Faut-il voir dans ce cercle une forme du mandala tibétain ? Molinier avait été fort impressionné par la visite (présumée) d'envoyés du Dalaï-Lama: son inspiration avait alors glissé vers l'ésotérisme. Aussi retrouve-t-on dans beaucoup de ses photomontages des réminiscences asiatiques: ici, les auréoles de gloire, habituelles dans l'imagerie tantrique, englobent la totalité du sujet et réapparaissent, en minuscules pointes d'amande, au bord des dessins de dentelles. Quant à la composition d'ensemble, elle rappelle bien celle du mandala: en subtils dégradés, deux carrés enferment deux cercles, dont l'intensité lumineuse augmente au fur et à mesure que l'on progresse vers le centre. Fondamentalement, le mandala est une représentation cosmologique qui organise l'univers dans une dialectique de désintégration et de reconstruction. Celui que Molinier propose ici fait appel à l'univers de ses propres fantasmes: sa divinité s'appelle Androgyne, dont le corps, dépecé puis reconstitué, parodie Shiva dansant, en une roue aux innombrables jambes. Comme dans le manadala, l'initié reçoit une invitation au voyage extérieur puis intérieur, à une promenade de l'oeil et de l'esprit dans la Roue du monde. Et le monde de Molinier, c'est lui-même. De plus, le manadala se veut oeuf primaire, matrice originelle: Molinier le souligne en enchassant sa mêlée de corps, monstre multiforme, dans une bulle placentaire, comme on le retrouve dans d'autres clichés de sa main. Par sa référence à l'art tibétain, il replace discrètement ce photomontage dans le grand dessein chamanique de son album.
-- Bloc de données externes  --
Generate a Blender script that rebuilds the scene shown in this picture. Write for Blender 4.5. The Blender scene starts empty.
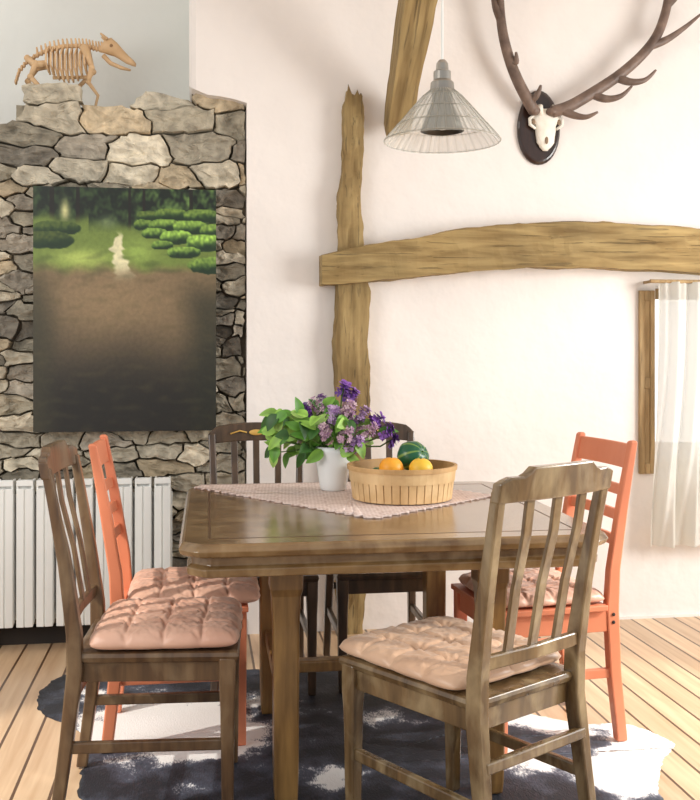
import bpy, bmesh, math, random
from mathutils import Vector, noise, Matrix
random.seed(7)
scene = bpy.context.scene
scene.view_settings.view_transform = 'Standard'
C = bpy.context.collection
PI = math.pi

def lin(c):
    out = []
    for v in c[:3]:
        v /= 255.0
        out.append(v/12.92 if v <= 0.04045 else ((v+0.055)/1.055)**2.4)
    return (out[0], out[1], out[2], 1.0)

# ------------------------------------------------------------- materials
def newmat(name):
    m = bpy.data.materials.new(name); m.use_nodes = True
    nt = m.node_tree
    return m, nt, nt.nodes["Principled BSDF"]

def mixcol(nt, fac, a, b, blend='MIX'):
    n = nt.nodes.new("ShaderNodeMix"); n.data_type = 'RGBA'; n.blend_type = blend
    for sock, val in ((n.inputs[0], fac), (n.inputs[6], a), (n.inputs[7], b)):
        if isinstance(val, bpy.types.NodeSocket): nt.links.new(val, sock)
        else: sock.default_value = val
    return n.outputs[2]

def coords(nt, scale=(1, 1, 1), rot=(0, 0, 0), kind="Object"):
    tc = nt.nodes.new("ShaderNodeTexCoord"); mp = nt.nodes.new("ShaderNodeMapping")
    mp.inputs["Scale"].default_value = scale; mp.inputs["Rotation"].default_value = rot
    nt.links.new(tc.outputs[kind], mp.inputs[0])
    return mp.outputs[0]

def noise_n(nt, vec, scale, detail=4, dist=0.0):
    n = nt.nodes.new("ShaderNodeTexNoise")
    n.inputs["Scale"].default_value = scale; n.inputs["Detail"].default_value = detail
    n.inputs["Distortion"].default_value = dist
    nt.links.new(vec, n.inputs["Vector"])
    return n.outputs["Fac"]

def ramp(nt, fac, stops):
    r = nt.nodes.new("ShaderNodeValToRGB")
    e = r.color_ramp.elements
    e[0].position, e[0].color = stops[0]; e[1].position, e[1].color = stops[-1]
    for p, c in stops[1:-1]:
        k = e.new(p); k.color = c
    nt.links.new(fac, r.inputs[0])
    return r.outputs[0]

def bump(nt, bs, h, strength=0.3, dist=0.01):
    b = nt.nodes.new("ShaderNodeBump")
    b.inputs["Strength"].default_value = strength; b.inputs["Distance"].default_value = dist
    nt.links.new(h, b.inputs["Height"]); nt.links.new(b.outputs[0], bs.inputs["Normal"])

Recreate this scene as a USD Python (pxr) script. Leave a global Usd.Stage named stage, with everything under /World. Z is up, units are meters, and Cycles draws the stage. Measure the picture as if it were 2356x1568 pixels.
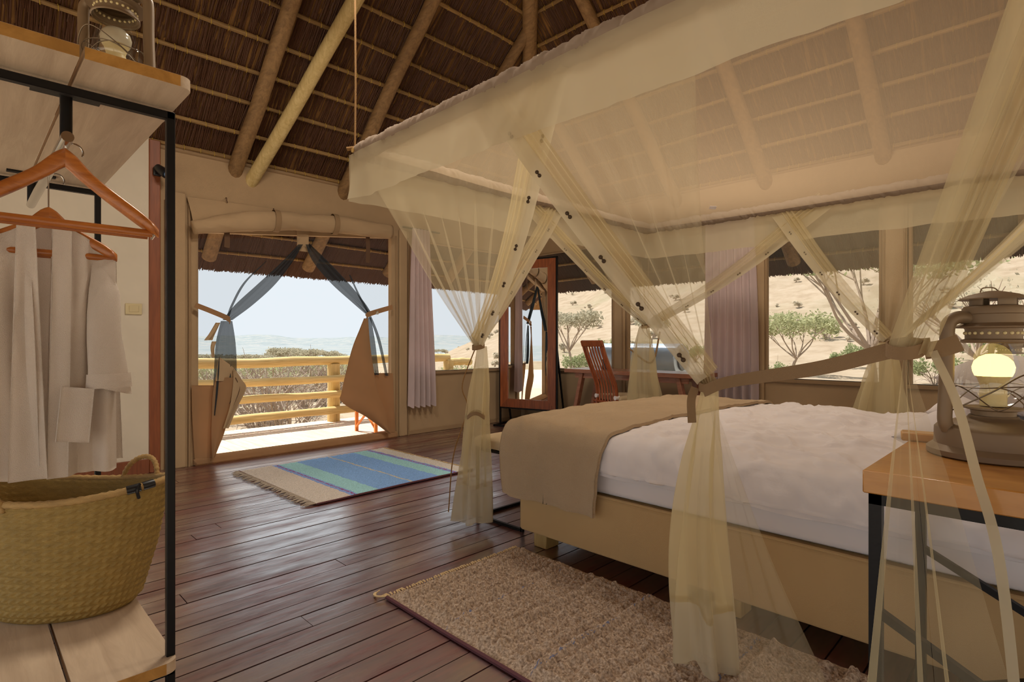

Enfin, Molinier, alchimiste de son anatomie comme de sa photographie, produit avec La grande mêlée son Grand Oeuvre. Dans la cornue de son art, passant de l'Un au Multiple, il transfigure le vil des corps démembrés en l'or des corps recomposés, pour réaliser ainsi l'ultime union des contraires qui luttent en lui, homme et femme, noir et blanc.